ECLI:NL:RBDHA:2024:1329
Rechtbank Den Haag
- Eerste aanleg - enkelvoudig
- Rechtspraak.nl
Afwijzing verzoek om proceskostenveroordeling in bestuursrechtelijke procedure betreffende verlenging overdrachtstermijn
Op 8 februari 2024 heeft de Rechtbank Den Haag uitspraak gedaan in de zaak tussen verzoeker, vertegenwoordigd door mr. M.J.A. Rinkes, en de staatssecretaris van Justitie en Veiligheid. Verzoeker had een verzoek ingediend om de staatssecretaris te veroordelen in de proceskosten, naar aanleiding van de intrekking van zijn beroep tegen een besluit van de staatssecretaris van 29 augustus 2022. Dit besluit betrof de verlenging van de overdrachtstermijn met achttien maanden. De staatssecretaris trok dit besluit in op 24 oktober 2023, omdat verzoeker niet binnen de gestelde termijn aan Italië was overgedragen.

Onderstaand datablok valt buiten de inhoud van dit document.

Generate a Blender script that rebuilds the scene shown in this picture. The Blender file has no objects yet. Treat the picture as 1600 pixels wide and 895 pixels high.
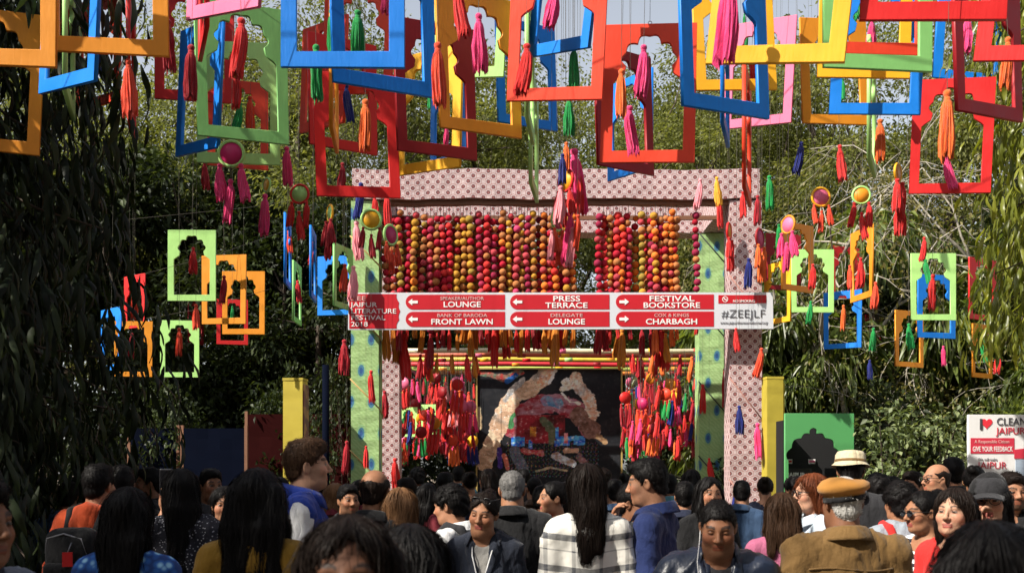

De rechtbank heeft de staatssecretaris in de gelegenheid gesteld te reageren op het verzoek om proceskostenveroordeling. De staatssecretaris verzet zich tegen deze veroordeling. De rechtbank heeft zonder zitting uitspraak gedaan en het verzoek om proceskostenveroordeling afgewezen. De rechtbank overweegt dat een bestuursorgaan alleen in de proceskosten kan worden veroordeeld als het geheel of gedeeltelijk aan de indiener van het beroepschrift is tegemoetgekomen. Verzoeker betoogt dat er sprake is van tegemoetkomen, maar de rechtbank volgt het standpunt van de staatssecretaris. De rechtbank concludeert dat de staatssecretaris niet tegemoetgekomen is aan verzoeker, aangezien de opname in de nationale procedure slechts een gevolg is van het tijdsverloop en niet van een tegemoetkoming.
De rechtbank wijst het verzoek om proceskostenveroordeling af, en deze uitspraak is gedaan door mr. J.M. Emaus, in aanwezigheid van griffier E.J. Iflé. De uitspraak is openbaar gemaakt en partijen hebben de mogelijkheid om binnen zes weken een verzetschrift in te dienen als zij het niet eens zijn met deze uitspraak.